**WORK REQUIRED**
Using the listing below, please gather every line containing the word "finishes".

(Scene modeling code data)
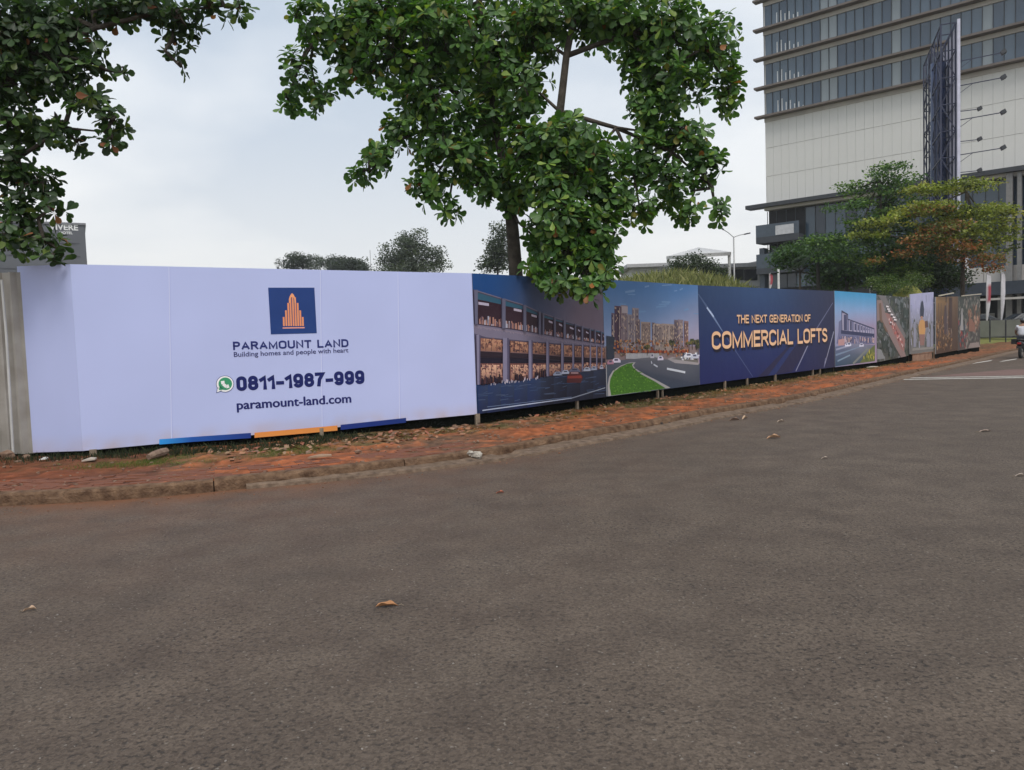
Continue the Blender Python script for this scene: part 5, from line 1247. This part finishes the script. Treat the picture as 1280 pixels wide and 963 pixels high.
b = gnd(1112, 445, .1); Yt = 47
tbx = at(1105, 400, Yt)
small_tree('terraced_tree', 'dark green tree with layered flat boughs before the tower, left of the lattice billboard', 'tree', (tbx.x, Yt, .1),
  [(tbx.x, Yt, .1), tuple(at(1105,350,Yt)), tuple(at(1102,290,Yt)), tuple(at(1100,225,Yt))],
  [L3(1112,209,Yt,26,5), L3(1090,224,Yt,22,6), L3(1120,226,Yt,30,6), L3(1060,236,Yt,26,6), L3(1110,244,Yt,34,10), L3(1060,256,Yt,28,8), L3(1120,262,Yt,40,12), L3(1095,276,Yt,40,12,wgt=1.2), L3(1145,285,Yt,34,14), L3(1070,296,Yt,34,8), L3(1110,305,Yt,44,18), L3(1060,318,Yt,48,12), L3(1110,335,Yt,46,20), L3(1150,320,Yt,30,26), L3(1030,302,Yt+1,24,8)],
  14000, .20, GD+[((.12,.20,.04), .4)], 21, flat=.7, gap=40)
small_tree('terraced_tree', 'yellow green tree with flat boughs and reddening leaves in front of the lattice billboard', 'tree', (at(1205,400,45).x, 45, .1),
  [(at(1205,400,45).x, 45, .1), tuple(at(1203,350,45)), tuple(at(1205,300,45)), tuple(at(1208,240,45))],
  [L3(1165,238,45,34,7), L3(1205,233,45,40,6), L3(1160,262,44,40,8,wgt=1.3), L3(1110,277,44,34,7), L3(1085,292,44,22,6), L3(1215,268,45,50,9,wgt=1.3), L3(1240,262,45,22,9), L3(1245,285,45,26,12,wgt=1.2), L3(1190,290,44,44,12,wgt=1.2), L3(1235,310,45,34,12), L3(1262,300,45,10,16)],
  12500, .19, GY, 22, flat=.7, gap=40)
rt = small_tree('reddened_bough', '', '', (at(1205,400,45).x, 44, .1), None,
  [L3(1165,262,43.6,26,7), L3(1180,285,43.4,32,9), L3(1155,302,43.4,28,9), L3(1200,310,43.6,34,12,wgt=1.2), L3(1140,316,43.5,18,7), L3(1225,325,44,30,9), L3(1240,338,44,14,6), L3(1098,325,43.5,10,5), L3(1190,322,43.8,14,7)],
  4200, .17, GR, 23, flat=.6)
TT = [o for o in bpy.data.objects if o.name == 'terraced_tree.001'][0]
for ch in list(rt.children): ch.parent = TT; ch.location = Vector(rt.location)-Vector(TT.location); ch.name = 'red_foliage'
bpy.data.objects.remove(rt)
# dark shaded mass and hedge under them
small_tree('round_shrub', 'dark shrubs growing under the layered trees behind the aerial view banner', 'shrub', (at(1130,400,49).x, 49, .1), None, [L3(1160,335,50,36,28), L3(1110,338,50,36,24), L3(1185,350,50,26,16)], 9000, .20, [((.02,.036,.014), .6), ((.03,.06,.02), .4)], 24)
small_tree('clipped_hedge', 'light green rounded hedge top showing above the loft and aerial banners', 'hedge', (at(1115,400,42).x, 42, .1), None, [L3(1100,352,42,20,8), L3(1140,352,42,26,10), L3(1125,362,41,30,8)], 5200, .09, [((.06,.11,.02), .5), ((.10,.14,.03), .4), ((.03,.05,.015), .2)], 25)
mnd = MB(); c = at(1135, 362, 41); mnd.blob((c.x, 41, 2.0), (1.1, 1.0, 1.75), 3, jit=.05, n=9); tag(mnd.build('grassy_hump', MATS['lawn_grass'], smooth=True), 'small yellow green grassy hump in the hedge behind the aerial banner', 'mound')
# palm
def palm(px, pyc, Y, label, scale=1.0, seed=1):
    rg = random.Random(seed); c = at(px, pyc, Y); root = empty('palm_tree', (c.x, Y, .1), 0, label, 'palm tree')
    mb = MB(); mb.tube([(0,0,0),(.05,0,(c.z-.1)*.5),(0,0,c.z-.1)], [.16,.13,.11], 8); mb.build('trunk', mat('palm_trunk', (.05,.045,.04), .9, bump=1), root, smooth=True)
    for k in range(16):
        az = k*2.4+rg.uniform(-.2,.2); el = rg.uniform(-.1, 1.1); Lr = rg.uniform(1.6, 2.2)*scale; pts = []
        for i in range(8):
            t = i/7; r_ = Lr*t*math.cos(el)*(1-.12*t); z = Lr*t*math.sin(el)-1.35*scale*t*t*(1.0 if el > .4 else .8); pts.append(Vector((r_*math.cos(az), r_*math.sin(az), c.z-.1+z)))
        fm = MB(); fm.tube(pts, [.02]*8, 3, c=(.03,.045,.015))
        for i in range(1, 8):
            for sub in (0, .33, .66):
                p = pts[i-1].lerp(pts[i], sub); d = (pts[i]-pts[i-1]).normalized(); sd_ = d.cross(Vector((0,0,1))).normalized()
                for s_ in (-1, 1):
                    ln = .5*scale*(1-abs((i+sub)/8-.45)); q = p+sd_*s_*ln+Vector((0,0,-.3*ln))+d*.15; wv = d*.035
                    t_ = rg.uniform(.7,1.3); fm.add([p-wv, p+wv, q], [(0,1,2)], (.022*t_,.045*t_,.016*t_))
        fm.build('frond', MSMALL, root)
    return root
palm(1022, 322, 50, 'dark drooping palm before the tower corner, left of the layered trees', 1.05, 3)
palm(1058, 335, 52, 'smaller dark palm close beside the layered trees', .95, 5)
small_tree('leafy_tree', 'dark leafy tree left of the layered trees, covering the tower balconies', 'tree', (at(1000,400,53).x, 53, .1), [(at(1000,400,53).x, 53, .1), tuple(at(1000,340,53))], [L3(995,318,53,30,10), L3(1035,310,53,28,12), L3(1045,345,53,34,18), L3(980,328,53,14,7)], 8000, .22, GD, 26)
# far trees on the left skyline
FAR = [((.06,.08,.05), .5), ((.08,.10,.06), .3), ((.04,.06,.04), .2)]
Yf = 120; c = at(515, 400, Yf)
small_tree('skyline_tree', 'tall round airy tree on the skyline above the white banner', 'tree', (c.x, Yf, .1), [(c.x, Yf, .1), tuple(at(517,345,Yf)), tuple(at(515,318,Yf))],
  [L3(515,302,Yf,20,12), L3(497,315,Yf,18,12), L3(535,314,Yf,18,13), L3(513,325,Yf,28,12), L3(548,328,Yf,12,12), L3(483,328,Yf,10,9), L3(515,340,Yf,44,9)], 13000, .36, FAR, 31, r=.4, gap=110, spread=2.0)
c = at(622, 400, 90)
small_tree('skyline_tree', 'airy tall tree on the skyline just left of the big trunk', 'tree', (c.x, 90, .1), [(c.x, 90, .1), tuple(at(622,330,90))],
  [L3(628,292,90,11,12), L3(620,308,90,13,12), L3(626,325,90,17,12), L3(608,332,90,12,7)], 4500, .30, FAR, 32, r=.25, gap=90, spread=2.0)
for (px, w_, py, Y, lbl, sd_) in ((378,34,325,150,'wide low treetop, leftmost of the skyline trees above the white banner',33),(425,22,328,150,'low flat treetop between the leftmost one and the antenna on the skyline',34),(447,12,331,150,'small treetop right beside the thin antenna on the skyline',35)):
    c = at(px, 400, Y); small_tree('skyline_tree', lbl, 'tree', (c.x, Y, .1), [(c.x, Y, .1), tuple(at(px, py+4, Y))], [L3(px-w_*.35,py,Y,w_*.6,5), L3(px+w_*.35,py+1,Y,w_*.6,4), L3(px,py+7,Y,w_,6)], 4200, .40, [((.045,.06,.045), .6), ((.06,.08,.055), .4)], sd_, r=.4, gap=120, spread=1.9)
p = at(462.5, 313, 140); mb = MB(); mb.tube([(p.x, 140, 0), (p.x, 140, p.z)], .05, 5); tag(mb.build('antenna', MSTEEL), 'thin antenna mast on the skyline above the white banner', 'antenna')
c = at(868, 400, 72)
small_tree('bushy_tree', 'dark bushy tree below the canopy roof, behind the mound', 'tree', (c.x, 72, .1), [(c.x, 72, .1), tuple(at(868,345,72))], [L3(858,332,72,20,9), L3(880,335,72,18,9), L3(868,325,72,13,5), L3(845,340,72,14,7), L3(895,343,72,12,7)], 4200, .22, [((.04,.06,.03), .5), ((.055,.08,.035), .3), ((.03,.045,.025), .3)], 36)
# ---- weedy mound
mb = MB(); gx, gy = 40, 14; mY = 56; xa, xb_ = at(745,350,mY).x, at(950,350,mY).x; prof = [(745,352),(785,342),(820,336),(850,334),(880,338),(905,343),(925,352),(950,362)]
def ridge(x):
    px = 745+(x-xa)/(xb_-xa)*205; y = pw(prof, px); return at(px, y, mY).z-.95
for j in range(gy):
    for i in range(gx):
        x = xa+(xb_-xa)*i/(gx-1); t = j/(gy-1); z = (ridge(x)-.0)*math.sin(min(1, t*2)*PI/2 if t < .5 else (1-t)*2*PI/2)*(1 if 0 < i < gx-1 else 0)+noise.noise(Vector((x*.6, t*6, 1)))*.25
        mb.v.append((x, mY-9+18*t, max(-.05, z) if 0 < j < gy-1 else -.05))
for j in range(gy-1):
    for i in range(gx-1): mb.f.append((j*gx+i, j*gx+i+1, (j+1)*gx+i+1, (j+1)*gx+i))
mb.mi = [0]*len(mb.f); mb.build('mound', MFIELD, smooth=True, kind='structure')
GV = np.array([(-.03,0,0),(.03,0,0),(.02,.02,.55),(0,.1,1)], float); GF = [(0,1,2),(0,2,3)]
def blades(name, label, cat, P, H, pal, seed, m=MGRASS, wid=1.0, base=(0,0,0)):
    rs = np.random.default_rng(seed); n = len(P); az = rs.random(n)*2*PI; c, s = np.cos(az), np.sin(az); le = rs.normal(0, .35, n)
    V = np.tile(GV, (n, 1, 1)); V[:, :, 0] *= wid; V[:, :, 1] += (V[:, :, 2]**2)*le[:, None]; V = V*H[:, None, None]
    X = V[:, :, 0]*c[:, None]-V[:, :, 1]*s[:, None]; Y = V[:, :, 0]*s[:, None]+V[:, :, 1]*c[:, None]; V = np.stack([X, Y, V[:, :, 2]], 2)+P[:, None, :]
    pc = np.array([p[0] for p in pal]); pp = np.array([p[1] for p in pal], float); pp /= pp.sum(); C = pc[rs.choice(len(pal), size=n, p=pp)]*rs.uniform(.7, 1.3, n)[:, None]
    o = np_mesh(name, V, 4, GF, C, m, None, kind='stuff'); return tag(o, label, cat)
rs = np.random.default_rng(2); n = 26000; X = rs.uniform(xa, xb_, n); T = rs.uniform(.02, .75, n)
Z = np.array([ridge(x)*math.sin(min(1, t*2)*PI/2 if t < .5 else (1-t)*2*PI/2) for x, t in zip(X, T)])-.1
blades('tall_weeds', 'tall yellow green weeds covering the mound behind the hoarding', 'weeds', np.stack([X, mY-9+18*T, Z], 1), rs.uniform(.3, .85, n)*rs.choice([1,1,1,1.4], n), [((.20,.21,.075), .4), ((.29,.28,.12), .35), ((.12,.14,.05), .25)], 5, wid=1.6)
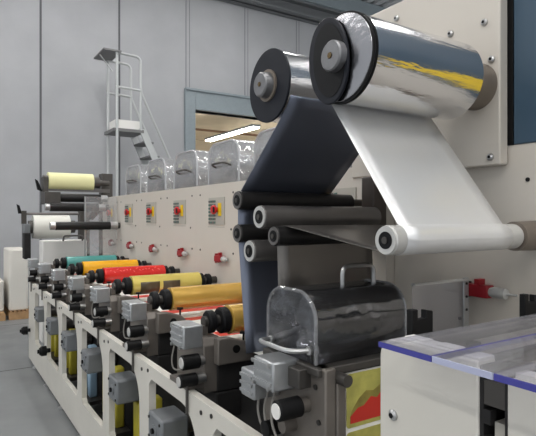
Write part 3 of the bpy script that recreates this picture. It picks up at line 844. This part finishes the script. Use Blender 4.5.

**OUTPUT OF THE EXERCISE**
Continue the Blender Python script for this scene: part 5, from line 1247. This part finishes the script. Treat the picture as 1280 pixels wide and 963 pixels high.
Write part 3 of the bpy script that recreates this picture. It picks up at line 844. This part finishes the script. Use Blender 4.5.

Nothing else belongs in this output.